Aboriginal Face Painting
Have your face painted in the traditional manner using ochre, with further explanation on the use of colours, techniques and symbols in tribal face and body paint.


All of the authentic artwork and artefacts (boomerangs and didgeridoos) displayed in The Pamagirri Cultural Centre have been hand-painted by indigenous artists, the majority of which are the talented Pamagirri performers. Visitors can also purchase most of these items on display.

Rainforestation Nature Park first introduced an aboriginal cultural experience in 1987, giving tourists the chance to learn how to throw a boomerang whilst waiting for an Army Duck Tour of the rainforest. In 1993, an expansion was made on this growing interest in Aboriginal and Torres Strait Islander culture, with the formation of the Pamagirri Aboriginal Dance Troupe. Charlie and Pip Woodward, owners of Rainforestation then initiated the Dreamtime Walk Cultural Tour staffed by Aboriginal and Torres Strait Islanders, and constructed the Pamagirri Cultural Centre to display traditional dwellings and artefacts.

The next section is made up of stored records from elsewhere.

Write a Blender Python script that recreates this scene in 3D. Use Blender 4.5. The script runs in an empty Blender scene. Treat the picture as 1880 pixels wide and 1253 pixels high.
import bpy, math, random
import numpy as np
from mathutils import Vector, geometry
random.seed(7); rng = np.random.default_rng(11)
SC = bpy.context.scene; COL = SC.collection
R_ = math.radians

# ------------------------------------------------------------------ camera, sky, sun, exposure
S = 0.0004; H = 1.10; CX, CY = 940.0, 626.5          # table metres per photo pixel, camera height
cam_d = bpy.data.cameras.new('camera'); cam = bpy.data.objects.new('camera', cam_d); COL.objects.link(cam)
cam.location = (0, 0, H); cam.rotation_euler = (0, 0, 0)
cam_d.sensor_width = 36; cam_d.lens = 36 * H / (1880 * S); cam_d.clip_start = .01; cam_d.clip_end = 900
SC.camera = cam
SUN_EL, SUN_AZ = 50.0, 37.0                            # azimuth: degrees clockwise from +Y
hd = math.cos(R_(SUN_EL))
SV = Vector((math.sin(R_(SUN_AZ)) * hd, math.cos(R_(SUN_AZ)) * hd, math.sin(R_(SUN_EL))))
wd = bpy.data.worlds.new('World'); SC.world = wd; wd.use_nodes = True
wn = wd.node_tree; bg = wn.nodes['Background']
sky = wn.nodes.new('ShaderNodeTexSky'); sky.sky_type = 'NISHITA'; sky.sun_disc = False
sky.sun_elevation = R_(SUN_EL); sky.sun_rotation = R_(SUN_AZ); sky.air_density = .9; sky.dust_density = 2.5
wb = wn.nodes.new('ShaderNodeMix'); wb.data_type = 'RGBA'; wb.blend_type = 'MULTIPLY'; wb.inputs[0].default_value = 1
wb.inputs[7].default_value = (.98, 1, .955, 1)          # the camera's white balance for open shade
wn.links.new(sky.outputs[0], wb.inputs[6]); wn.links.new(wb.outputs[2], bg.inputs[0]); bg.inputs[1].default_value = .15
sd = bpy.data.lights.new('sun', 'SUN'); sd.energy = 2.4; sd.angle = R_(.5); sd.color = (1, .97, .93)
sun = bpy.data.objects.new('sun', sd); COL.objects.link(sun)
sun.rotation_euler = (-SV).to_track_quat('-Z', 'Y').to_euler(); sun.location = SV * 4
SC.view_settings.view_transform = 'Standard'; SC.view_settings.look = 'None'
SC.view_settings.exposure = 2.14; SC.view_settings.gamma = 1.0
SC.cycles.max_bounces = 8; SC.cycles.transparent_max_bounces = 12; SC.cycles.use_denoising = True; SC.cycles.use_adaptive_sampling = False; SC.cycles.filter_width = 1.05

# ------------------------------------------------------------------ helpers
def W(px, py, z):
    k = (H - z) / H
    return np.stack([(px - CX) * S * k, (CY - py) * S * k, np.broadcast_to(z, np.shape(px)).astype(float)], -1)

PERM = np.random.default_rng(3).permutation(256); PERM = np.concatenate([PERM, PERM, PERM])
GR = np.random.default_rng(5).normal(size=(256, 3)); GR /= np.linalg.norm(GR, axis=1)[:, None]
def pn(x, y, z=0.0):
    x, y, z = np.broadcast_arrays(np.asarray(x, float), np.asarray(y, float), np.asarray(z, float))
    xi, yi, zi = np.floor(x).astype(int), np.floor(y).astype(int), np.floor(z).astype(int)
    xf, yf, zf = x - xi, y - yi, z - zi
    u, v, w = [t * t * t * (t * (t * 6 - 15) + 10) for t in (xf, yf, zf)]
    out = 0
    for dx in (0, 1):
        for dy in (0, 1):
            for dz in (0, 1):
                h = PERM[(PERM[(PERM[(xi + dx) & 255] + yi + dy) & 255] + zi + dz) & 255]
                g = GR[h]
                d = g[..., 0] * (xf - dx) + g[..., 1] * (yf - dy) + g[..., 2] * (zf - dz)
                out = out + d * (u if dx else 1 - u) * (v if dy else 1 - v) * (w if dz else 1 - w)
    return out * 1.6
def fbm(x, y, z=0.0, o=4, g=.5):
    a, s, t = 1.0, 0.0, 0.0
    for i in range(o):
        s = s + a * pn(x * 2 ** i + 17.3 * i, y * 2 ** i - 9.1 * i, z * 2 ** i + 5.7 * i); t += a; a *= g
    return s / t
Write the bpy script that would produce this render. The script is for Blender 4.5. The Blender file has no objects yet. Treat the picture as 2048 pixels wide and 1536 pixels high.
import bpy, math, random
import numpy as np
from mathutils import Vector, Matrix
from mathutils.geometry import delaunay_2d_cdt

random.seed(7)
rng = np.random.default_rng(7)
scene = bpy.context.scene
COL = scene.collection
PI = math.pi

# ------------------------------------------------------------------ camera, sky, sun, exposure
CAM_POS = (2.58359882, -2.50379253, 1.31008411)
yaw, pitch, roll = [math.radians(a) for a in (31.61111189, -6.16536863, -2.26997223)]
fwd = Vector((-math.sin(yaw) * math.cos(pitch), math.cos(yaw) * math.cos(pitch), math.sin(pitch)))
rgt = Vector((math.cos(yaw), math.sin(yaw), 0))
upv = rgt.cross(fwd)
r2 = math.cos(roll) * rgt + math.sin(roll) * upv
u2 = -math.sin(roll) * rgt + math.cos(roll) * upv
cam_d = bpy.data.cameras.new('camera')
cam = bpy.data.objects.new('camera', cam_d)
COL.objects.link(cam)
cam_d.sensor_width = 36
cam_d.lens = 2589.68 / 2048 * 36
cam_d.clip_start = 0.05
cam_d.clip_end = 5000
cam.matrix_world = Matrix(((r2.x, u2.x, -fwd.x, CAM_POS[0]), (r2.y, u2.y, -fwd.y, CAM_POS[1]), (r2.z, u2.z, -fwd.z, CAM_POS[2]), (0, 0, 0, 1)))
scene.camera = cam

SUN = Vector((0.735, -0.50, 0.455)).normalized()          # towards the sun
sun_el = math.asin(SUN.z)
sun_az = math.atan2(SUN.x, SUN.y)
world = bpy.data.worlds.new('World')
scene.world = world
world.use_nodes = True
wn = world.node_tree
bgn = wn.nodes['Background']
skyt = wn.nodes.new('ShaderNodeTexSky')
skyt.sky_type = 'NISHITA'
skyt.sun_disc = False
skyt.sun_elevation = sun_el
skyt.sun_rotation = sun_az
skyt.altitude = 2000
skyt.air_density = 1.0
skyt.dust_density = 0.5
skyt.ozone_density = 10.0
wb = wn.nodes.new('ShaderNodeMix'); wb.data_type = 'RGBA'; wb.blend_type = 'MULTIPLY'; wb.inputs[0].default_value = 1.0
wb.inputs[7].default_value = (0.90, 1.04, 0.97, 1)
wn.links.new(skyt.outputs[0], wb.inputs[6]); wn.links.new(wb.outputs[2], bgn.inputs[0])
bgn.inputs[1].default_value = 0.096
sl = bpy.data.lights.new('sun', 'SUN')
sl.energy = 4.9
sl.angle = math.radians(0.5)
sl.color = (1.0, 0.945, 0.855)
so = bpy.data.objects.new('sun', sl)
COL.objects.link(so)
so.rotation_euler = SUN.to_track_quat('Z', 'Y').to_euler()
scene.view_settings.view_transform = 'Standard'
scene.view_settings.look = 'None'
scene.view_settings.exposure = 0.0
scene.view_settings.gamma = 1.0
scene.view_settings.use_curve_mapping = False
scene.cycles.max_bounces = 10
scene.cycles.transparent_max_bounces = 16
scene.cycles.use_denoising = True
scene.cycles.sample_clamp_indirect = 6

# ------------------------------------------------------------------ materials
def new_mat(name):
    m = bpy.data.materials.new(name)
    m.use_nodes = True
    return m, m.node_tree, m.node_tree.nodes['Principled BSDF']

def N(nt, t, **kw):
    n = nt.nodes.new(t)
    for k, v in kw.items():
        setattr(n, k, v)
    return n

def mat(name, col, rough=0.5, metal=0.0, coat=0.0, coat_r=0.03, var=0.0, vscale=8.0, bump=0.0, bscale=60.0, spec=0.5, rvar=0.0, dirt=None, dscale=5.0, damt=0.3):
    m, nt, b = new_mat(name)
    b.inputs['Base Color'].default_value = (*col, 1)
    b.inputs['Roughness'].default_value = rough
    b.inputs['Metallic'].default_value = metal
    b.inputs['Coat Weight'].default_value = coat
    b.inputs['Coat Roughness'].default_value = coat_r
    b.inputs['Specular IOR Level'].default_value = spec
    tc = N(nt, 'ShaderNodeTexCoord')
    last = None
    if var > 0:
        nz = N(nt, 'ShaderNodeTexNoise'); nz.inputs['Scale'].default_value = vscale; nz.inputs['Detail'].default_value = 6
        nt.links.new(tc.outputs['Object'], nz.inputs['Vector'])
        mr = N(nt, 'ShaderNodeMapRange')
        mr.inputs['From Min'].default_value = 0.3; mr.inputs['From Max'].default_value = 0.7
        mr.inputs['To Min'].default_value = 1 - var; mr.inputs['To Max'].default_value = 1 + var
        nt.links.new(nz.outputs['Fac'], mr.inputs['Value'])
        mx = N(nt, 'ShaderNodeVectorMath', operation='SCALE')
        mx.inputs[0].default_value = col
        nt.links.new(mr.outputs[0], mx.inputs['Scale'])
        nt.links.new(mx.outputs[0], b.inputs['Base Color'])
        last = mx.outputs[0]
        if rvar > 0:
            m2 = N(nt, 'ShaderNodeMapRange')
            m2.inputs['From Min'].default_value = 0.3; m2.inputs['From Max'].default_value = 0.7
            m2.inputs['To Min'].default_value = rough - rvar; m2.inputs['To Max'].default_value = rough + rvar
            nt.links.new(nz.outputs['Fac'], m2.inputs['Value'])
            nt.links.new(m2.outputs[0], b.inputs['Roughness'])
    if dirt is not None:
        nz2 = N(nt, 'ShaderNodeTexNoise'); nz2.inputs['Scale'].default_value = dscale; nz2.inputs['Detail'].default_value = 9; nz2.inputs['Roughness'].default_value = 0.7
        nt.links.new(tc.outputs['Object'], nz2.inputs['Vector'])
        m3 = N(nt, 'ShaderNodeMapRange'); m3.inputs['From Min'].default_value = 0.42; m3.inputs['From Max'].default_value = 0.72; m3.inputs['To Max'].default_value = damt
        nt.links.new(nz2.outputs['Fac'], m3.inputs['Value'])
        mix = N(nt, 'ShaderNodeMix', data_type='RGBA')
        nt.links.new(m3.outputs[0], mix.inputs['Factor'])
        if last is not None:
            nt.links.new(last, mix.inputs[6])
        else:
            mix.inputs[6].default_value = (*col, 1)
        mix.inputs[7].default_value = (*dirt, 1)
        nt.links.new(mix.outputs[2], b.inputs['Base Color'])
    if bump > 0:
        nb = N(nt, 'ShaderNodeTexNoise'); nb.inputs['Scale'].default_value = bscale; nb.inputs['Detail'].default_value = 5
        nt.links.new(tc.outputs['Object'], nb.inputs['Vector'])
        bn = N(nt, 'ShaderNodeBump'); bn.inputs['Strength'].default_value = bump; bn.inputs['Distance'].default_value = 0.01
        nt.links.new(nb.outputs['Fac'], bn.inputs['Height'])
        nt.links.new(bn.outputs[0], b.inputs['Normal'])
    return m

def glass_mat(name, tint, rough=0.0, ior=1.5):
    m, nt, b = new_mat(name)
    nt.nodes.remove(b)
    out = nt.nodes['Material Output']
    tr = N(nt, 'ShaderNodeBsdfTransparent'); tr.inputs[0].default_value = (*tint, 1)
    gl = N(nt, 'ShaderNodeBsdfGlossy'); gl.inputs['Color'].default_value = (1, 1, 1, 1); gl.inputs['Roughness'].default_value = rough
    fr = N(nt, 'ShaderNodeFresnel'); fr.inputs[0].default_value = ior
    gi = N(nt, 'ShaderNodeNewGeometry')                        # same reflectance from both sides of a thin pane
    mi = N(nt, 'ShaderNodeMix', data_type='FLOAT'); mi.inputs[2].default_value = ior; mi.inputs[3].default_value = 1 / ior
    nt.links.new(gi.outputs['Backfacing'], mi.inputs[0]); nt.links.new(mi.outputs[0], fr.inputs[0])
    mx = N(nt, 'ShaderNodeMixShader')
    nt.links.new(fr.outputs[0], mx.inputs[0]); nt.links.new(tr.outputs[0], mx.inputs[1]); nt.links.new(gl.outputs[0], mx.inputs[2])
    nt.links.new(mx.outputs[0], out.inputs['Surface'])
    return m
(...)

In that same year, the Woodwards formed the Pamagirri Dance Troupe with Aboriginal and Torres Strait Islanders, developed a traditional dance programme, and constructed an amphitheatre nestled in the rainforest.

To link the amphitheatre with the main building, a 130 metre covered walkway was constructed, themed on the mythical Rainbow Serpent. The walkway was decorated with figures from the Dreamtime. Pamagirri actually means “silent snake”, and is symbolic of this Rainbow Serpent, responsible for the creation of the mountains and rivers in Aboriginal Dreamtime stories.